Saturday, September 3, 2011

Greece Has Had Enough Cutting

Let's think of a family who makes $50,000 but recently found a credit card sent in the mail with a credit limit of $100,000.  The family has a boat load of fun using the credit card.  They take trips to Disney, buy new cars, buy the kids all new clothes, I-pods, phones and give them each cars when they turn 16.  The kids love their parents for all the swell stuff they shower their kids with and all the fun vacations they have gone on to exotic locations.

One day a letter shows up in the mail that says, "Your credit limit has been reached.  Your card has been cancelled.  Please begin repaying the $100,000 you owe at the payment rate of $1,000 per month.  Thank you for your business."

In an instant the family goes from living large to having to live like paupers.  Mom has to get a 2nd job, the kids have to give their cars back since the family can't afford the payments, no more vacations, dad is stressed and fighting with mom, the kids have to start shopping at discount stores and are embarrassed by their line of clothing, etc....

No one is happy.

Now let's look at Greece....and remember Greece is simply a foreshadowing for what is coming for every Western country who believed they could live off debt forever.

The Greek government is saying that the country has taken about as much austerity (government cuts) as it can stand.

“It’s killing us,” says one Greek cabinet minister.

Athens can’t force through another round cuts to pay pensions and social services: “An angry population will take matters into its own hands, the government will collapse and we may end up with political crisis in a near-bankrupt euro-zone country which nobody will know how to control.”

The suspension of talks between Greece and its creditors Friday highlights the Greek dilemma.
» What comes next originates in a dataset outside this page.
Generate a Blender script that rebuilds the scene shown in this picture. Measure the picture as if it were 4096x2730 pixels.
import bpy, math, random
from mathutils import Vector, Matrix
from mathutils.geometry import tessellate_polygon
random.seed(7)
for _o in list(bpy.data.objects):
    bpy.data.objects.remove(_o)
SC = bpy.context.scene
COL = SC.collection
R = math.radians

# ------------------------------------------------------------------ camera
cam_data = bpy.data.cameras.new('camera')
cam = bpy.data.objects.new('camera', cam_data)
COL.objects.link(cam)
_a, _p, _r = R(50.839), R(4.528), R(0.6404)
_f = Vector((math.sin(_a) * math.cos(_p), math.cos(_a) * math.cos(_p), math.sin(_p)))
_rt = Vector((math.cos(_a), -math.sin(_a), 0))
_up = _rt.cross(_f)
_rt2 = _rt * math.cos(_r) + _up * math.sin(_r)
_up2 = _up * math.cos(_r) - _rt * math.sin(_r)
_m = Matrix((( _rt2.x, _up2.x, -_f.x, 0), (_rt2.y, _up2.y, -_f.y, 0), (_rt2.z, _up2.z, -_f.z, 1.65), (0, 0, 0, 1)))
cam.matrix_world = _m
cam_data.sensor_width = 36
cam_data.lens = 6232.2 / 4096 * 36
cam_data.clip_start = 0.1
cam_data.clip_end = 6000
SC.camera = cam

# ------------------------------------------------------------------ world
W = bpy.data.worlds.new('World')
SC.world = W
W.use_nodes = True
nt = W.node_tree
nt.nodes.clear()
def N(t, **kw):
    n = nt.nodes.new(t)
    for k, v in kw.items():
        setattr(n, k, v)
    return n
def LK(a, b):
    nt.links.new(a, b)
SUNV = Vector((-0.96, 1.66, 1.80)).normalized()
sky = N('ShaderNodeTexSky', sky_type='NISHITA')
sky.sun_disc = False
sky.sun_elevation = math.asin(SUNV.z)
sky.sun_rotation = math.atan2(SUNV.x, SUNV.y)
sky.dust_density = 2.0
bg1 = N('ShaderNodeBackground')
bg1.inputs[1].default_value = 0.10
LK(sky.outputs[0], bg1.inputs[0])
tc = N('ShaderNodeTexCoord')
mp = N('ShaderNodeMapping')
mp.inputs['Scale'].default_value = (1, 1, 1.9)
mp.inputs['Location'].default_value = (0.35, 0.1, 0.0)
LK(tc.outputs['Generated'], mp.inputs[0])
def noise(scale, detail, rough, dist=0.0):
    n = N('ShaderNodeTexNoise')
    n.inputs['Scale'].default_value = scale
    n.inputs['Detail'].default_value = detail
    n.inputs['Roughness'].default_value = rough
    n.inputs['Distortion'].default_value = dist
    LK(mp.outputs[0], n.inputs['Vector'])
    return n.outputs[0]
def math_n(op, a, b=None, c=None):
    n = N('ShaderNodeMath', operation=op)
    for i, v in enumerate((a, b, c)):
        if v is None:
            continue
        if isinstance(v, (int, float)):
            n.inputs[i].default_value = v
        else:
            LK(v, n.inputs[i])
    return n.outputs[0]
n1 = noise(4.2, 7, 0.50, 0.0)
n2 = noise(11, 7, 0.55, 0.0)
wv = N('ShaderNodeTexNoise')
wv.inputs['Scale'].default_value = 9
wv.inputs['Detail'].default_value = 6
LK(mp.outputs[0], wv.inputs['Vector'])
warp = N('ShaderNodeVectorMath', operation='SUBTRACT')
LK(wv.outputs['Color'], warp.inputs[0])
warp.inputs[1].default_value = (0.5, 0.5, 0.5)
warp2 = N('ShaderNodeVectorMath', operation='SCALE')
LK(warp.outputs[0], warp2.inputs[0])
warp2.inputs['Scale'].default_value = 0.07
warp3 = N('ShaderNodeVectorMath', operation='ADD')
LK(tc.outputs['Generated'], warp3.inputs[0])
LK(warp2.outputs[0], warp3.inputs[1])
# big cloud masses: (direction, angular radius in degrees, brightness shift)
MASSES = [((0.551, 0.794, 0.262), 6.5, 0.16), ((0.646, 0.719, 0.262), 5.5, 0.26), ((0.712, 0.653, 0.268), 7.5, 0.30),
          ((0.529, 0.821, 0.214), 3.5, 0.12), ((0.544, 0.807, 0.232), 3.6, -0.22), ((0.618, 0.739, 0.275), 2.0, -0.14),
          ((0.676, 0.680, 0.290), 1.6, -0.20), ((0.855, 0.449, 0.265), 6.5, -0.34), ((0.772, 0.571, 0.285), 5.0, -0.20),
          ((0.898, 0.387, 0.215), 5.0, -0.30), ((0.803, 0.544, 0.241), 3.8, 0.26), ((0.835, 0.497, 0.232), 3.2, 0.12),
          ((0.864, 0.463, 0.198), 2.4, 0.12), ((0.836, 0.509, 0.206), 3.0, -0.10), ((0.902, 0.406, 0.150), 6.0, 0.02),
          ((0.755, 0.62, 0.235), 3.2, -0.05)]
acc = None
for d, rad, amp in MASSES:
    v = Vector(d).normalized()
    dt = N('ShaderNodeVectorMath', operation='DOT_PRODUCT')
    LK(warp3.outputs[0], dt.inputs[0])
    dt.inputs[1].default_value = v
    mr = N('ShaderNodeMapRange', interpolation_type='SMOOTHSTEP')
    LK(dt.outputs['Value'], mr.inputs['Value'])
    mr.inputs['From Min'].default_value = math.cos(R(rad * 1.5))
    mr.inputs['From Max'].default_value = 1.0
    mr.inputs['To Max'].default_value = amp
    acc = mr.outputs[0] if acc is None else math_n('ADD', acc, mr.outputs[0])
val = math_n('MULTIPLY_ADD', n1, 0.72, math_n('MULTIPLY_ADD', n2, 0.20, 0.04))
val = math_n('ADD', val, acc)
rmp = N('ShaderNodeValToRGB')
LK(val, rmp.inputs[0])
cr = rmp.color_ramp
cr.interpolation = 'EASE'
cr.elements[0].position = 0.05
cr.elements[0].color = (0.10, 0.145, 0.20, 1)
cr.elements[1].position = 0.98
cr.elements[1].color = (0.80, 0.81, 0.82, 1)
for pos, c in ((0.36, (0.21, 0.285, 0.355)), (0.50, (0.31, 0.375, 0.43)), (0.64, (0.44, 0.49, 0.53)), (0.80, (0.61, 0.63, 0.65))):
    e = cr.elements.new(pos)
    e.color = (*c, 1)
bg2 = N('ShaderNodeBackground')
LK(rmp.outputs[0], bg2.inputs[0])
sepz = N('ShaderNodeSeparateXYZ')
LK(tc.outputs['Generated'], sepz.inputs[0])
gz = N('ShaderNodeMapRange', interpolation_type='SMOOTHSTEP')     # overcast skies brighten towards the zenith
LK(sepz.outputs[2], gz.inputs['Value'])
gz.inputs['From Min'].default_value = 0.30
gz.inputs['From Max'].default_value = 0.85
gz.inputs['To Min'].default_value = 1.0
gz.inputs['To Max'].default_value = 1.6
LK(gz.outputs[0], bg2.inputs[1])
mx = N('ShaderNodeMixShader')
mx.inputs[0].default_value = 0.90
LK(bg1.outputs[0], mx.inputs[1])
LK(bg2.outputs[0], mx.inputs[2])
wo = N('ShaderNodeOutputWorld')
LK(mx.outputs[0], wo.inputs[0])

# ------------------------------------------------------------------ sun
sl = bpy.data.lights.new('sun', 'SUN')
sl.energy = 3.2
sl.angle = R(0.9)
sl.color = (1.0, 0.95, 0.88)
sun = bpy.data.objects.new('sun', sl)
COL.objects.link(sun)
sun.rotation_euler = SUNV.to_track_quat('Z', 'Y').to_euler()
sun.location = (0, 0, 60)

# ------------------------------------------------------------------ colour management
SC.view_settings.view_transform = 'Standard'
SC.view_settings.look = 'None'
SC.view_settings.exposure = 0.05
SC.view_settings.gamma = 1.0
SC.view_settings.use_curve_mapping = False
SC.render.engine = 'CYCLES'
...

Slow economic growth and increased budget deficits move the European Union, European Central Bank and the International Monetary Fund—the “troika”—to demand still more cuts to cover the gap. The Greeks see that as a recipe for a protracted recession, chronic deficits and an unhappy population.
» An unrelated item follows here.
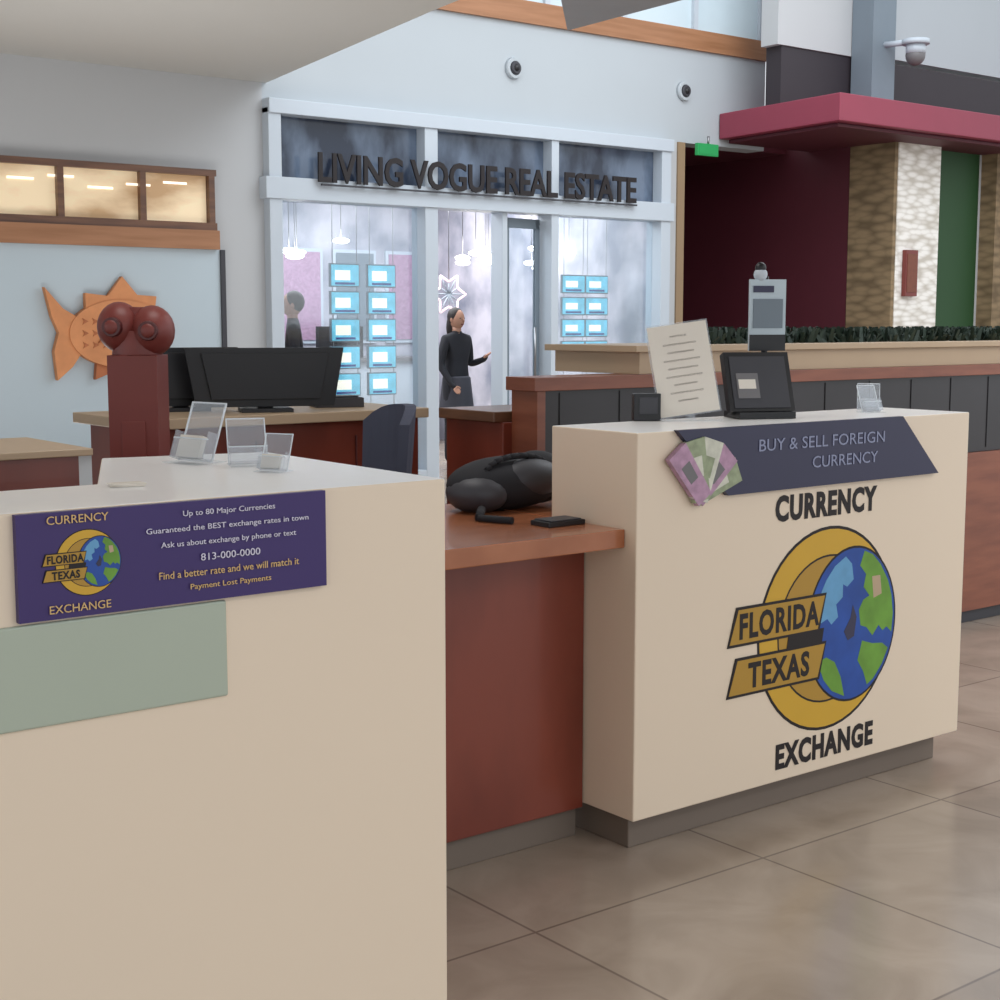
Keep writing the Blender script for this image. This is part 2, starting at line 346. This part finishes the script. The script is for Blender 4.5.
# people in the shop
def person(x,y,h,face,cloth,cloth2,hair_long,arm):
    root=bpy.data.objects.new('person',None); COL.objects.link(root); root.location=(x,y,0); root.rotation_euler=(0,0,face)
    k=h/1.7
    V={'pel':(0,0,.92),'sp':(0,.01,1.1),'ch':(0,0,1.3),'nk':(0,0,1.44),'hd':(0,-.01,1.5),
       'shL':(-.17,0,1.38),'elL':(-.23,.02,1.1),'wrL':(-.2,-.12,.9) ,'haL':(-.19,-.16,.86),
       'shR':(.17,0,1.38),'elR':(.24,.02,1.1),'wrR':(.2,-.22,1.16) if arm else (.24,-.06,.86),'haR':(.17,-.29,1.2) if arm else (.24,-.09,.78),
       'hiL':(-.1,0,.88),'knL':(-.11,-.01,.48),'anL':(-.11,.02,.09),'toL':(-.12,-.14,.04),
       'hiR':(.1,0,.88),'knR':(.12,-.03,.48),'anR':(.12,.02,.09),'toR':(.14,-.14,.04)}
    Rr={'pel':(.15,.11),'sp':(.13,.1),'ch':(.16,.11),'nk':(.055,.055),'hd':(.05,.05),'sh':(.062,.06),'el':(.045,.045),'wr':(.032,.032),'ha':(.03,.02),
        'hi':(.1,.1),'kn':(.062,.065),'an':(.045,.048),'to':(.04,.03)}
    E=[('pel','sp'),('sp','ch'),('ch','nk'),('nk','hd')]
    for s in 'LR': E+=[('ch','sh'+s),('sh'+s,'el'+s),('el'+s,'wr'+s),('wr'+s,'ha'+s),('pel','hi'+s),('hi'+s,'kn'+s),('kn'+s,'an'+s),('an'+s,'to'+s)]
    names=list(V); me=bpy.data.meshes.new('body'); me.from_pydata([tuple(c*k for c in V[n]) for n in names],[(names.index(a),names.index(c)) for a,c in E],[])
    o=bpy.data.objects.new('body',me); COL.objects.link(o); o.parent=root; me.materials.append(cloth)
    md=o.modifiers.new('skin','SKIN'); md.use_smooth_shade=True
    for i,n in enumerate(names):
        r=Rr.get(n) or Rr[n[:2]]; me.skin_vertices[0].data[i].radius=(r[0]*k,r[1]*k)
    me.skin_vertices[0].data[0].use_root=True
    o.modifiers.new('sub','SUBSURF').levels=2; o.modifiers['sub'].render_levels=2
    for s in 'LR':
        w=Vector(V['wr'+s]); hp=Vector(V['ha'+s]); d=(hp-w).normalized(); sd=d.cross(Vector((0,1,.3))).normalized()
        vs=[tuple(hp*k)]; es=[]; rad=[.022]
        for f in range(5):
            if f<4:
                a=hp+sd*(.012*(f-1.5)*1.4)+d*.02; L=[.055,.065,.06,.045][f]; q=a+d*L*.55; e=q+(d*.6+Vector((0,-.5,-.3))).normalized()*L*.5
            else:
                a=hp+sd*.03-d*.01; q=a+(sd+d).normalized()*.03; e=q+d*.025
            i0=len(vs); vs+=[tuple(a*k),tuple(q*k),tuple(e*k)]; es+=[(0,i0),(i0,i0+1),(i0+1,i0+2)]; rad+=[.01,.009,.007]
        hm=bpy.data.meshes.new('hand_'+s); hm.from_pydata(vs,es,[]); ho=bpy.data.objects.new('hand_'+s,hm); COL.objects.link(ho); ho.parent=root; hm.materials.append(M_skin)
        ho.modifiers.new('skin','SKIN')
        for i,r in enumerate(rad): hm.skin_vertices[0].data[i].radius=(r*k,r*k)
        hm.skin_vertices[0].data[0].use_root=True; ho.modifiers.new('sub','SUBSURF').levels=1
    b=B(); b.M=Matrix.Diagonal((k,k,k,1))
    b.sph((0,-.01,1.59),(.075,.092,.112),M_skin); b.cyl((0,0,1.42),(0,-.005,1.52),.05,M_skin)
    b.sph((0,-.1,1.58),(.012,.02,.02),M_skin,10,8); b.sph((0,-.09,1.535),(.024,.01,.007),M_postred,10,6)
    for sx in(-1,1): b.sph((sx*.03,-.088,1.6),(.012,.008,.007),M_black,8,6); b.sph((sx*.075,0,1.585),(.01,.02,.03),M_skin,8,6)
    b.sph((0,.015,1.615),(.085,.095,.105),M_hair)
    if hair_long: b.sph((0,.06,1.5),(.08,.05,.16),M_hair)
    b.done('head',parent=root)
    b=B(); b.M=Matrix.Diagonal((k,k,k,1))
    b.cyl((0,0,.55),(0,0,.98),.2,cloth2,.15,24); b.done('skirt',.02,parent=root)
    return root
person(8.74,11.95,1.58,math.radians(10),M_cloth,M_cloth2,True,True)
person(6.9,12.0,1.72,math.radians(-120),M_cloth,M_cloth,False,True)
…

See it here; http://blogs.wsj.com/source/2011/09/02/greece-has-its-fill-of-austerity/

Just like our unhappy family forced to pay back it's debts....so is the population of Greece becoming unhappy.  And unhappiness can lead to anger and an angry population will take matters into its own hands which leads to collapse and political crisis.

Is anyone out there willing to give Greece some money? 

Greece is small but the story is the same as it extends to Spain, Portugal, Italy, then France, Germany and then the U.S.